With all these front-end changes — due to devices, computers, and screens — the back end may not have to change at all. Or when it does, if well-structured and architected, it can be changed with minimal changes. In some cases, it may be an addition. Maybe it’s creating a new view model to map data from the database into what the new UI for the new device requires. It could be a database view or a read model in an event-sourced system. Those are additive, which are usually easier than changing existing code.

The Limitation of Specialization

I’ve been thinking that some developers focus solely on front-end development, and others solely on back-end development, which can be somewhat limiting.

Both of them should really focus on neither. Yes, they may have preferences or be better skilled at one or another, but at the end of the day, those are just pieces of technology.

In both cases, they should learn to work with people, to work with businesses, and to come up with the best solutions.

For those on the front-end side of things, they should get very much in touch with user experience design, empathy, and all of these techniques and approaches to understand the problem being solved and then come up with better experiences for it. And then from there, get to the UI design.

For the person who is mostly on the back end, that could mean understanding the problems you’re trying to solve, the events—the business events that happened, and the domain events—and designing it to capture users’ intent, people’s intent, and business intent. Design around that first, before thinking about persistence concerns, data replication, and those things.

And for that, getting to learn domain-driven design, more specifically the strategic patterns, learning about context mapping, and the relationship between the different types of domains, ubiquitous language. That is very important.

For both front-end and back-end developers, I believe that if they view behavior-driven development from the standpoint of people’s behavior, rather than system behavior, that would be best. Because now they focus on the people and the problems that need solving, they put their heads together to come up with the best solution.

What This Means in the Age of AI

Now, in the age of AI, a person who can do that — who can have the empathy, develop the empathy, articulate thoughts, and facilitate conversations with people to then come up with the designs for the behavior and the experience, to a point where they can describe it — can then collaborate with AI to refine that understanding.

And last but not least, work with AI for AI to do the actual work of proposing mockups, wireframes, and high-definition prototypes. And from there, creating the actual implementation on the front end, on the back end, creating what is technically necessary to pull it off.

No longer would front-end developers spend a lot of time figuring out CSS, styles, and misalignment in the design.

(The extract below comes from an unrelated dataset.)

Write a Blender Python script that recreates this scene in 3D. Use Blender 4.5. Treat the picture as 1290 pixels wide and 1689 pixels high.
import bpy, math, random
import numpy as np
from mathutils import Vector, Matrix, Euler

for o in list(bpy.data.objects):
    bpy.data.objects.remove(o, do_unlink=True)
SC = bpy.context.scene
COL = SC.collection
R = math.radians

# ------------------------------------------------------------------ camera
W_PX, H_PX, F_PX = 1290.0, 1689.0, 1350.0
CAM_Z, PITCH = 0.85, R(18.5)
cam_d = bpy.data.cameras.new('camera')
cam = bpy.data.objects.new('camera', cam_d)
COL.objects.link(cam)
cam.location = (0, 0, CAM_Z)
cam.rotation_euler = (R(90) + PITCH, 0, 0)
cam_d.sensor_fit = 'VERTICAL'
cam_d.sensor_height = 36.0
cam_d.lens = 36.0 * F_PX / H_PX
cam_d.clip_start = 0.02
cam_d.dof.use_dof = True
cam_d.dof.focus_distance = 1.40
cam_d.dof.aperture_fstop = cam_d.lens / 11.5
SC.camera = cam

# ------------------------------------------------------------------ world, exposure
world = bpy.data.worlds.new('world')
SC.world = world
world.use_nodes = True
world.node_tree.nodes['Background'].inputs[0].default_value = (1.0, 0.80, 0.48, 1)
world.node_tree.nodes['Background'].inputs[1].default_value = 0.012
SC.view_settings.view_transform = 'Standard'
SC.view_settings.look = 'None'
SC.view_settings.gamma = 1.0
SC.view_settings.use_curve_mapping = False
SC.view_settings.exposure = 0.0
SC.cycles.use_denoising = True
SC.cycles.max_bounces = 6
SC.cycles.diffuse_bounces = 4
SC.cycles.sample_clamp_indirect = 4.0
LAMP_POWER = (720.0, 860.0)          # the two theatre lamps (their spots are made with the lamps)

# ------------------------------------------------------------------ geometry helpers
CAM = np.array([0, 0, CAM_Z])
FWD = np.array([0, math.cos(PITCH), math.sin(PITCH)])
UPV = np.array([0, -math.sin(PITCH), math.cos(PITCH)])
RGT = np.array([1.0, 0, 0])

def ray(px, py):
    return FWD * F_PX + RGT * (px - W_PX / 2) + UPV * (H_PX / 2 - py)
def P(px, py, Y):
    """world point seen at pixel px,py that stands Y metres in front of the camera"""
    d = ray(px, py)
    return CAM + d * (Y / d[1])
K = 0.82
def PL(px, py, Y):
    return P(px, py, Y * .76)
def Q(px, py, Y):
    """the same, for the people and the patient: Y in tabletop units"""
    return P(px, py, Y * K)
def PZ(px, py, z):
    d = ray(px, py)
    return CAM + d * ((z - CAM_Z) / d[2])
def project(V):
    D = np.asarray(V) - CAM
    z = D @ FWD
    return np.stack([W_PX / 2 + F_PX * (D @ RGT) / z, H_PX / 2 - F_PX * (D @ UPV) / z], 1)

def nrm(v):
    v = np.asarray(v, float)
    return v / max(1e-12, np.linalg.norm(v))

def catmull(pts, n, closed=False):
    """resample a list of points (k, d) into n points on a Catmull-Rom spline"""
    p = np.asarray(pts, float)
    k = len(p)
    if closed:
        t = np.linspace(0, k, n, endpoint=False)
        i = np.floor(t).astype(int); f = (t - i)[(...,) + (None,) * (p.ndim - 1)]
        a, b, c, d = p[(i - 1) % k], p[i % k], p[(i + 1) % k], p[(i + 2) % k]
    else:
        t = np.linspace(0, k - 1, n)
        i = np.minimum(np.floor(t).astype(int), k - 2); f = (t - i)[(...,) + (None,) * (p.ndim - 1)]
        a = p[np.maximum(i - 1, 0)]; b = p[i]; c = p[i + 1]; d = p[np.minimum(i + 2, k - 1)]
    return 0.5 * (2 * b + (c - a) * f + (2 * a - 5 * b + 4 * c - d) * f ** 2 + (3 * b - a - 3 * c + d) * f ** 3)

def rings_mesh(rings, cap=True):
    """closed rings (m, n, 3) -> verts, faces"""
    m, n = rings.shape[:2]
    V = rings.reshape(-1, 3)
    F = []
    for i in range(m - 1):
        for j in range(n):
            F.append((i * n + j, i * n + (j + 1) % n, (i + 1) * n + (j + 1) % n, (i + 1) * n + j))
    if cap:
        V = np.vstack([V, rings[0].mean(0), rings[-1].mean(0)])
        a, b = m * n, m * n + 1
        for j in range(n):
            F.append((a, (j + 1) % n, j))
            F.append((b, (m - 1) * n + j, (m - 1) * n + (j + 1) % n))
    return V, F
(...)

Let AI figure that out. Do that kind of work.

Same thing on the back end, trying to address some complicated business logic. Let AI write that logic. As the human in the loop, make sure that the acceptance criteria are well-defined, the user stories are well-defined, and the examples are well-defined. Have documented ways to write good specs for the automated tests, and let AI implement the solution.

The Real Skill

The labels — programmer, analyst, developer, front-end, back-end, full-stack — they’ve all been useful at different times. But they’re just labels for pieces of technology.

What I’m noticing is that the real skill, the one that matters more now than ever, is the ability to understand people and problems. To design with empathy and intent. To articulate what needs to happen before worrying about how it happens.

The technology will change. The devices will change. The tools will change. AI will handle more of the implementation details.

But understanding what to build, and why, and for whom — that’s still on us.